Purchasing Controversy
BY DENIS CODERRE
© 2006 FrontLine Defence (Vol 3, No 4)

Last month, amidst great ceremony, the Conservative government announced more than $17 billion in new military equipment procurement.

While many of these are necessary for the Canadian Forces, they are now riddled in controversy due to contracting procedures. With this much spending on the line, we must ask ourselves whose interests are really being served.

Canadians have yet to learn why the Conservative government has announced it will effectively sole-source the purchase of military transport equipment from two multinational corporations in the United States: Boeing and Lockheed Martin. On top of this, Boeing is also expected to be handed the $1.6 billion maintenance contract for the unnecessary and costly C-17 purchase without any competition. Further, for the first time in our history, the remaining 20-year maintenance contracts are also expected to be awarded by American firms instead of the Government of Canada.

Canada’s aerospace industry, which is traditionally engaged in the maintenance of military aircraft, stands to see little benefit.

It appears that the acquisition of military equipment is being done as quickly as possible to give the impression that Ottawa is taking action as opposed to meeting the needs of our military. But by acting in this manner, the Conservatives are acquiring military airlift capacity that, as in the purchase of strategic airlift, does not respond to the current needs of the Canadian Forces. And this purchase is planned to proceed without a call for tenders.

It is unclear why the government seems willing to cede the public tendering process for maintenance contracts to American companies without protecting the interests of the Canadian aerospace industry. If Mr. Harper wants to demonstrate a commitment to defending industry here at home, he should guarantee Canadian companies access to a competitive tendering process for these contracts.

Not only will these maintenance contracts be lost south of the border, but the flow-through benefits to research and development will fail to reach Canadian enterprises. And all because no minister in this Conservative government has the courage to stand up for the interests of our own industry.

We must then ask ourselves whose interests the Conservatives are really serving. If it is evident that this procurement will be of great benefit to Canadians, why do Mr. Harper and his colleagues remain silent in these questions? And why are they initiating the purchase of strategic airlift capacity when Chief of Defence Staff Rick Hillier himself has said that this is not a priority for the Forces and that he would prefer to lease these aircraft and spend these procurement dollars on higher priority needs?

If it is certain this is the way to proceed, the Government of Canada should have defended its position more forcefully, rather than leaving so many questions unanswered. Canadians know sole-source contracts do not serve the best interests of tax-payers, since, without a competitive tendering process, they result in unnecessarily high project costs. Canadians have the right to know how such high-profile and expensive projects are managed.

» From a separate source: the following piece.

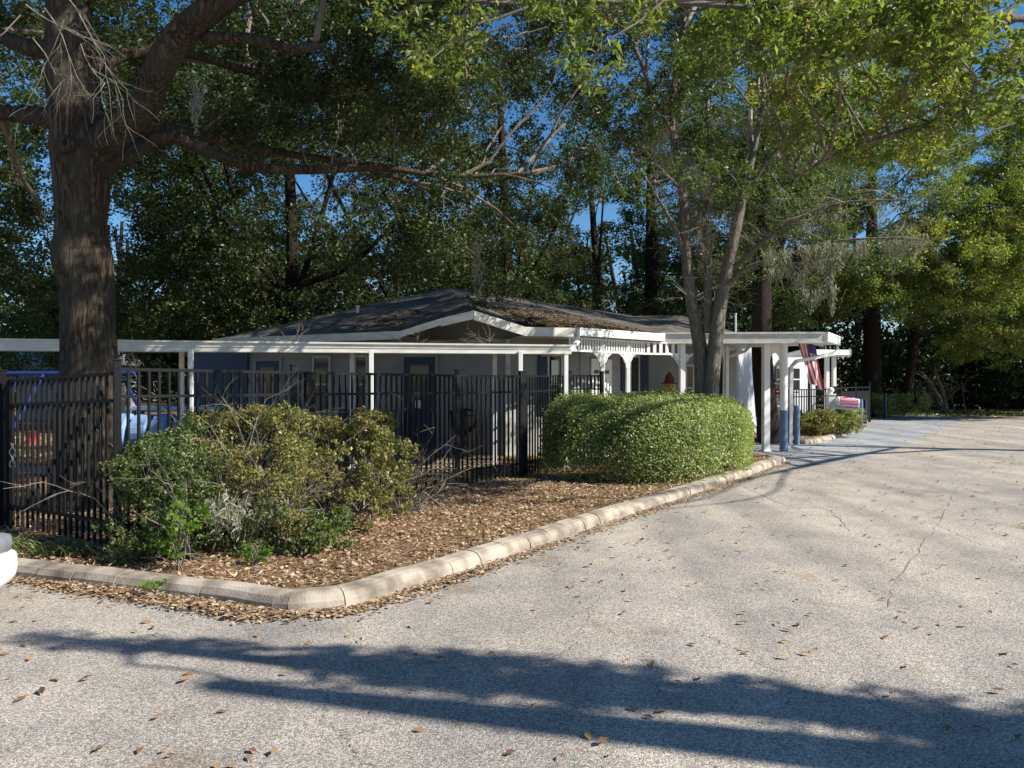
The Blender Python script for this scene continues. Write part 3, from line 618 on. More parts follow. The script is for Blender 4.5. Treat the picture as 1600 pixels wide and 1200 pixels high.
# flag
fr = empty('flag', (P5.x, P5.y, 0), 'striped red and white flag with a blue corner hanging from the portico', 'flag')
a = Vector((P5.x + .1, P5.y + .1, 2.15)); bb = Vector((7.75, 18.75, 2.62))
mb = MB(); f0 = Vector((6.88, 18.5, 2.62)); f1 = Vector((7.45, 18.8, 2.56)); dd = (f1 - f0).normalized(); mb.tube([f0 - dd * .5, f1 + dd * .2], .014, 8); mb.lathe(tuple(f1 + dd * .22), [(.01, -.03), (.03, 0), (.01, .03)], 8); mb.build('pole', M['steel'], fr)
mb = MB(); nu, nv = 13, 18; grid = []
for i in range(nu + 1):
    for j in range(nv + 1):
        u, v = i / nu, j / nv; p = f0.lerp(f1, u * (1 - .15 * v)) + Vector((.24 * v, 0, -.95 * v + .18 * u * v * -1)); p += Vector((.02, -.06, 0)) * math.sin(u * 11 + v * 2.5) * (.3 + v); grid.append(p)
fsl, mi = [], []
for i in range(nu):
    for j in range(nv):
        f_ = (i * (nv + 1) + j, (i + 1) * (nv + 1) + j, (i + 1) * (nv + 1) + j + 1, i * (nv + 1) + j + 1); mb.add([], []); fsl.append(f_); mi.append(2 if (i >= 7 and j < 4) else (i % 2))
mb.v = [tuple(p) for p in grid]; mb.f = fsl; mb.m = mi
M['flagred'] = plain('flag_red', (.36, .02, .03), .8, .1, 5, .1); M['flagwhite'] = plain('flag_white', (.62, .6, .6), .8, .05); M['flagblue'] = plain('flag_blue', (.03, .035, .16), .8)
mb.build('cloth', [M['flagred'], M['flagwhite'], M['flagblue']], fr, smooth=True)

# ------------------------------------------------------------ bollards, mailbox, planter, pumpkin figure, bench
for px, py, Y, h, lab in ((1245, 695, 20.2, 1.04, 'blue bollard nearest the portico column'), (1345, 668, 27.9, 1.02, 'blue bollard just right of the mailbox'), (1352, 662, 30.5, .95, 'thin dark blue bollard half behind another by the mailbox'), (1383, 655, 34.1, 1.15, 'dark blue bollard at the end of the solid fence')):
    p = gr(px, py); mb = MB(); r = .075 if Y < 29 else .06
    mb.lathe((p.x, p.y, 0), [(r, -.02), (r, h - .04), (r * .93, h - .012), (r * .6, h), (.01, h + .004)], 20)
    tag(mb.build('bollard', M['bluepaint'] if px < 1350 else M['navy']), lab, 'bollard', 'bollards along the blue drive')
mbx = empty('mailbox', (9.8, 23.6, 0), 'white mailbox with a red wave-striped cover on a ball-topped post', 'mailbox')
mb = MB(); x = (1298 - 800) / 1200 * 23.6; mb.box((x, 23.6, .65), (.21, .21, 1.2)); mb.box((x, 23.6, 1.27), (.25, .25, .04)); mb.lathe((x, 23.6, 1.29), [(.05, 0), (.05, .03), (.085, .06), (.105, .11), (.085, .17), (.03, .20)], 12); mb.build('post', M['white'], mbx, bevel=.006)
mb = MB(); mb.box((x + .36, 23.5, .84), (.78, .22, .08), -.12, tilt=(.12, 'Y')); mb.build('arm', M['white'], mbx)
def hull(c, L_, w, h, rz, tilt, k=10):
    vs = []; Mx = Matrix.Rotation(rz, 3, 'Z') @ Matrix.Rotation(tilt, 3, 'Y')
    prof = [(-w / 2, 0)] + [(-w / 2 * math.cos(i / k * math.pi), h * .55 + h * .45 * math.sin(i / k * math.pi)) for i in range(k + 1)] + [(w / 2, 0)]
    for s_ in (-1, 1):
        for y, z in prof: vs.append(Vector(c) + Mx @ Vector((s_ * L_ / 2, y, z)))
    n = len(prof); return vs, [(i, i + 1, n + i + 1, n + i)[::-1] for i in range(n - 1)] + [(n - 1, 0, n, 2 * n - 1)[::-1], tuple(range(n)), tuple(range(n, 2 * n))[::-1]]
mb = MB(); mb.add(*hull((x + .42, 23.4, .89), .62, .29, .29, -.12, .12)); mb.build('box', M['white'], mbx)
m, n_, b_, N_, L__ = nmat('wave_stripes'); g_ = N_('ShaderNodeNewGeometry'); wv = N_('ShaderNodeTexWave'); wv.bands_direction = 'Z'; wv.inputs['Scale'].default_value = 3.2; wv.inputs['Distortion'].default_value = 3; wv.inputs['Detail Scale'].default_value = 1.2
L__(g_.outputs['Position'], wv.inputs[0]); rr_ = ramp(n_, [(0, (.45, .03, .04)), (.5, (.65, .6, .65)), (.85, (.2, .15, .4))], 'CONSTANT'); L__(wv.outputs['Color'], rr_.inputs[0]); L__(rr_.outputs[0], b_.inputs['Base Color']); M['waves'] = m
mb = MB(); vs, fs = hull((x + .42, 23.4, .892), .53, .30, .298, -.12, .12); mb.add(vs, fs[:-2]); mb.build('cover', M['waves'], mbx)
# red flowers in the window planter
p = at(1213, 655, 25.2); pt = empty('flower_planter', (p.x, p.y, 0), 'white pedestal planter of red flowers by the lit wall', 'planter')
mb = MB(); mb.lathe((p.x, p.y, .08), [(.2, 0), (.18, .05), (.12, .12), (.10, .5), (.18, .62), (.32, .74), (.34, .8), (.30, .8)], 16); mb.build('bowl', M['brown_pot'], pt, smooth=True)
V, rn = clumpleaves([(p.x + R.uniform(-.2, .2), p.y, 1.15 + R.uniform(-.05, .2), .18) for _ in range(6)], 260, .09, .8); quads('blossoms', V, rn, M['red'], pt)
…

This is not a question of opposing the purchase of military equipment based on partisanship. As those who have followed these files will know, many of the purchases were already in the works under the previous administration. The problem arises from the fact that the tendering process has been rushed, altered, and in some cases, circumvented altogether.

Before this government goes any ­further, Minister O’Connor should immediately take steps to make the purchasing process fair to Canadian industry.
In this way, the process will be more transparent, the Canadian Forces will be better served, and the interests of all Canadians will be protected.

====
Denis Coderre is a the Liberal critic for Labour and for the Economic Development Agency of Canada for the Regions of Quebec.